Data section
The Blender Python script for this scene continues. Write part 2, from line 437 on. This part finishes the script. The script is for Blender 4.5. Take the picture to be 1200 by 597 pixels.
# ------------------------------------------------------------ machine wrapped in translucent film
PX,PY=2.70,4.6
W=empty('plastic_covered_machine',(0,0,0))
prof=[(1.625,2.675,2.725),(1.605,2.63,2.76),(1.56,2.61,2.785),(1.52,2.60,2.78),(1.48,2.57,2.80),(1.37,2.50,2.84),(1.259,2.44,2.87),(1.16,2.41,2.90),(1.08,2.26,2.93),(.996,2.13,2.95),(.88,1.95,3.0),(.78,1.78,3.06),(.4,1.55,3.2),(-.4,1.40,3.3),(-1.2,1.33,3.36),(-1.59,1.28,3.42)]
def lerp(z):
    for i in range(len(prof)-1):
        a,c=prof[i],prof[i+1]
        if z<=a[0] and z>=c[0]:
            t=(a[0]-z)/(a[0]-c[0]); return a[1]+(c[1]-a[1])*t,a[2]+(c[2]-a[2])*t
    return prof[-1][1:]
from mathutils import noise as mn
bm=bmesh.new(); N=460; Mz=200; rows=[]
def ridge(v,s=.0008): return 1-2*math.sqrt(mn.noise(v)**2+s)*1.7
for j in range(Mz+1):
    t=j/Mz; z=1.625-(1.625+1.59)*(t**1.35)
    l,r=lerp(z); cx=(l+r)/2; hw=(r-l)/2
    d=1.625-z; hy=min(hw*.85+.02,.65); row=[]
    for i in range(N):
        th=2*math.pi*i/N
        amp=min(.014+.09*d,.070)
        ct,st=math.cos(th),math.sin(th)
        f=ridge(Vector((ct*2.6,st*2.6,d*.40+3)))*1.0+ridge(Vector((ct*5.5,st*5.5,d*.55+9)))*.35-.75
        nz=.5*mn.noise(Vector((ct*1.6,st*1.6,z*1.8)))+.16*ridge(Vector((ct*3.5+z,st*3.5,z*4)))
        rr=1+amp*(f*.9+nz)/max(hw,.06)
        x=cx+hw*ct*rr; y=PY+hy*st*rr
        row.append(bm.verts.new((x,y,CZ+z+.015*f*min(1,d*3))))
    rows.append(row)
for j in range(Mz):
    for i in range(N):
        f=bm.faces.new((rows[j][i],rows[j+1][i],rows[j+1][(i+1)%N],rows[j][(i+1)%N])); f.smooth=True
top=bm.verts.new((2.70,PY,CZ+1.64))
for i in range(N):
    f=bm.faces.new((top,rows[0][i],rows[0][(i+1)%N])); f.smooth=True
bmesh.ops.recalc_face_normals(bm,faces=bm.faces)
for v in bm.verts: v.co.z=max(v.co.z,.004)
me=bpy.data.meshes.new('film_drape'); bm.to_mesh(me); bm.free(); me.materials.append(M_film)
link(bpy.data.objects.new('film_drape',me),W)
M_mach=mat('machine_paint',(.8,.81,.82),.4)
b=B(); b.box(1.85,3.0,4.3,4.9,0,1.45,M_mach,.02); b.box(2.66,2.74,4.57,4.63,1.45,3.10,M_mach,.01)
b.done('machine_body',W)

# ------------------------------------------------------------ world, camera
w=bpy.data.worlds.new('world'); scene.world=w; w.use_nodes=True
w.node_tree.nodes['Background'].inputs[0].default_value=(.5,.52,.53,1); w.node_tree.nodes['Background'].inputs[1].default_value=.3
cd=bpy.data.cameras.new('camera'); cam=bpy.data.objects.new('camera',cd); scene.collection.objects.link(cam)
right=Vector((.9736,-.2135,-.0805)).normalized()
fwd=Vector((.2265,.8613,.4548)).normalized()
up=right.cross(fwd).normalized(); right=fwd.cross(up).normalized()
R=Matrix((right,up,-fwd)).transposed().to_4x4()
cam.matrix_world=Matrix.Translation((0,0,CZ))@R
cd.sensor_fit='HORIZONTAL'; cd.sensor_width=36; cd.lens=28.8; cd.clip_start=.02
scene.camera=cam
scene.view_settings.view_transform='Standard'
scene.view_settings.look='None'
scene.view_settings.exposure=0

Exercise task
Each line of the material above must be retyped precisely.

Exercise output
The Blender Python script for this scene continues. Write part 2, from line 437 on. This part finishes the script. The script is for Blender 4.5. Take the picture to be 1200 by 597 pixels.
# ------------------------------------------------------------ machine wrapped in translucent film
PX,PY=2.70,4.6
W=empty('plastic_covered_machine',(0,0,0))
prof=[(1.625,2.675,2.725),(1.605,2.63,2.76),(1.56,2.61,2.785),(1.52,2.60,2.78),(1.48,2.57,2.80),(1.37,2.50,2.84),(1.259,2.44,2.87),(1.16,2.41,2.90),(1.08,2.26,2.93),(.996,2.13,2.95),(.88,1.95,3.0),(.78,1.78,3.06),(.4,1.55,3.2),(-.4,1.40,3.3),(-1.2,1.33,3.36),(-1.59,1.28,3.42)]
def lerp(z):
    for i in range(len(prof)-1):
        a,c=prof[i],prof[i+1]
        if z<=a[0] and z>=c[0]:
            t=(a[0]-z)/(a[0]-c[0]); return a[1]+(c[1]-a[1])*t,a[2]+(c[2]-a[2])*t
    return prof[-1][1:]
from mathutils import noise as mn
bm=bmesh.new(); N=460; Mz=200; rows=[]
def ridge(v,s=.0008): return 1-2*math.sqrt(mn.noise(v)**2+s)*1.7
for j in range(Mz+1):
    t=j/Mz; z=1.625-(1.625+1.59)*(t**1.35)
    l,r=lerp(z); cx=(l+r)/2; hw=(r-l)/2
    d=1.625-z; hy=min(hw*.85+.02,.65); row=[]
    for i in range(N):
        th=2*math.pi*i/N
        amp=min(.014+.09*d,.070)
        ct,st=math.cos(th),math.sin(th)
        f=ridge(Vector((ct*2.6,st*2.6,d*.40+3)))*1.0+ridge(Vector((ct*5.5,st*5.5,d*.55+9)))*.35-.75
        nz=.5*mn.noise(Vector((ct*1.6,st*1.6,z*1.8)))+.16*ridge(Vector((ct*3.5+z,st*3.5,z*4)))
        rr=1+amp*(f*.9+nz)/max(hw,.06)
        x=cx+hw*ct*rr; y=PY+hy*st*rr
        row.append(bm.verts.new((x,y,CZ+z+.015*f*min(1,d*3))))
    rows.append(row)
for j in range(Mz):
    for i in range(N):
        f=bm.faces.new((rows[j][i],rows[j+1][i],rows[j+1][(i+1)%N],rows[j][(i+1)%N])); f.smooth=True
top=bm.verts.new((2.70,PY,CZ+1.64))
for i in range(N):
    f=bm.faces.new((top,rows[0][i],rows[0][(i+1)%N])); f.smooth=True
bmesh.ops.recalc_face_normals(bm,faces=bm.faces)
for v in bm.verts: v.co.z=max(v.co.z,.004)
me=bpy.data.meshes.new('film_drape'); bm.to_mesh(me); bm.free(); me.materials.append(M_film)
link(bpy.data.objects.new('film_drape',me),W)
M_mach=mat('machine_paint',(.8,.81,.82),.4)
b=B(); b.box(1.85,3.0,4.3,4.9,0,1.45,M_mach,.02); b.box(2.66,2.74,4.57,4.63,1.45,3.10,M_mach,.01)
b.done('machine_body',W)

# ------------------------------------------------------------ world, camera
w=bpy.data.worlds.new('world'); scene.world=w; w.use_nodes=True
w.node_tree.nodes['Background'].inputs[0].default_value=(.5,.52,.53,1); w.node_tree.nodes['Background'].inputs[1].default_value=.3
cd=bpy.data.cameras.new('camera'); cam=bpy.data.objects.new('camera',cd); scene.collection.objects.link(cam)
right=Vector((.9736,-.2135,-.0805)).normalized()
fwd=Vector((.2265,.8613,.4548)).normalized()
up=right.cross(fwd).normalized(); right=fwd.cross(up).normalized()
R=Matrix((right,up,-fwd)).transposed().to_4x4()
cam.matrix_world=Matrix.Translation((0,0,CZ))@R
cd.sensor_fit='HORIZONTAL'; cd.sensor_width=36; cd.lens=28.8; cd.clip_start=.02
scene.camera=cam
scene.view_settings.view_transform='Standard'
scene.view_settings.look='None'
scene.view_settings.exposure=0